Understanding the inclusions and exclusions of RTI is crucial to make informed decisions. Return to Invoice cover includes the following:
· Ex-showroom price of the car
· Road tax and registration charges
· Insurance premium
However, it is essential to note that RTI does not cover the following:
· Accessories or modifications made to the car post-purchase
· Consequential damages or losses arising from the theft or total loss of the vehicle
· Liability towards third parties
Examples of RTI in car insurance
Let's look at a few scenarios to understand how Return to Invoice cover works in practice:
1. Theft: If your car is stolen and not recovered within a specified period (usually 90 days), your insurer will settle the claim by paying you the original invoice value of the car, including road tax and registration charges.
2. Total loss due to accident: If your car is damaged beyond repair in an accident, the insurer will declare it a total loss. With RTI cover, you will receive the car's original invoice value as compensation.
3. Total loss due to natural calamities: If your car suffers total loss due to natural calamities like floods or earthquakes, RTI cover ensures that you receive the full invoice value of the vehicle.
Secure your car’s full value with RTI cover
Return to Invoice cover is a valuable add-on that every car owner should consider while purchasing insurance. It provides comprehensive financial protection against theft and total loss, ensuring that you can replace your vehicle without any monetary burden.
By opting for RTI insurance, you can enjoy a worry-free driving experience, knowing that your prized possession is fully secured. If you are looking for car insurance with add-on RTI cover, check out the insurance coverage offered by Generali Central
FAQs
1. Is RTI cover mandatory in car insurance?
No, Return to Invoice (RTI) cover is not mandatory. It is an optional add-on available under comprehensive car insurance policies. While not compulsory, it is highly recommended for new car owners who want enhanced financial protection in case of theft or total loss, as it helps bridge the gap between the Insured Declared Value (IDV) and the actual invoice cost.
2. Can I purchase RTI cover for a used car?
No, RTI cover is typically available only for brand-new vehicles. Most insurers allow this add-on for cars that are not older than 3 years. For used or older vehicles, insurers recommend other add-ons like zero depreciation or engine protection instead.
3. How is the premium for RTI cover calculated?
The RTI premium is calculated as a small percentage of your car’s original invoice value. It depends on factors such as the make and model of your car, engine capacity, and the insurance provider’s pricing. Usually, it adds around 5–10% to your base premium for a comprehensive policy.
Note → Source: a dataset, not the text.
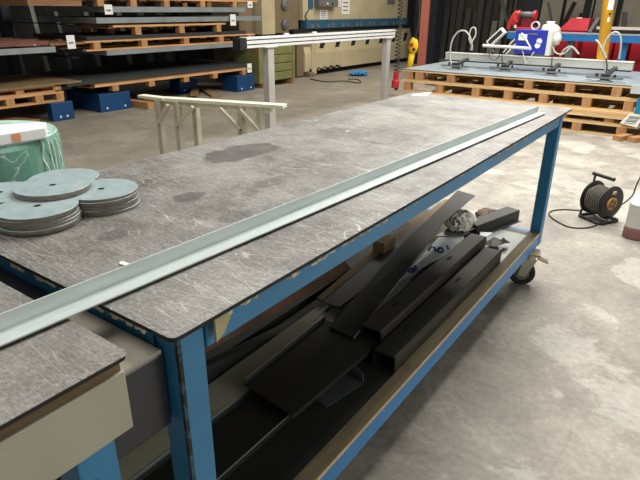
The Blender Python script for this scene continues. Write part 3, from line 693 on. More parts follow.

4. What is the difference between RTI and zero depreciation cover?
RTI (Return to Invoice) cover compensates the policyholder with the original invoice value of the car in the event of total loss or theft. This includes road tax and registration fees, if applicable. Zero depreciation cover, on the other hand, ensures that no depreciation is deducted on replaced car parts during repairs, resulting in higher claim amounts for partial damage. Both add-ons serve different purposes and can be opted for together for comprehensive protection.
5. Can I claim RTI for partial loss or damage to my car?
No, RTI cover is only applicable in cases of total loss (where repair is uneconomical) or irrecoverable theft of the insured vehicle. It cannot be used for minor or partial damages, where the vehicle is repairable. In such cases, standard comprehensive coverage or other add-ons like zero depreciation would apply.